Looking back on his time in DC, “His Airness” joined the organization not as a player, but a part-owner during the 1999-2000 season, taking over basketball operations. He infamously selected Kwame Brown, among the biggest busts in history, with the first overall pick in 2001. He soon joined Brown and the team in his second comeback at the start of the 2001-02 season, leading the team in scoring with 22.9 points per game at the age of 38. His final season he played all 82 games, averaging 20.0 points, 6.1 rebounds and 3.8 assists. All of the Wizards’ home games were sold out, and they were the second-most watched team of the season. A falling out with owner Abe Pollin prevented him from returning to his front office job in DC, but he later became the Charlotte owner, and the ever-growing popularity of his Jordan shoe brand has made him a billionaire.

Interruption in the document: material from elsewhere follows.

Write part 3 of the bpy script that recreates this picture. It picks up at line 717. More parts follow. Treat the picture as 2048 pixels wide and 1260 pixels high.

Also considered: Champ Bailey (Redskins), Phil Housley (Capitals), Paul Pierce (Wizards), Mitch Richmond (Wizards), Alfonso Soriano (Nationals)

Looking back at these great players, it’s unfortunate they could not have spent their primes in Washington. While we’ll always appreciate the contributions of Green, Hayes and Ovi, it’s nice to at least have some claim to the guys on this list.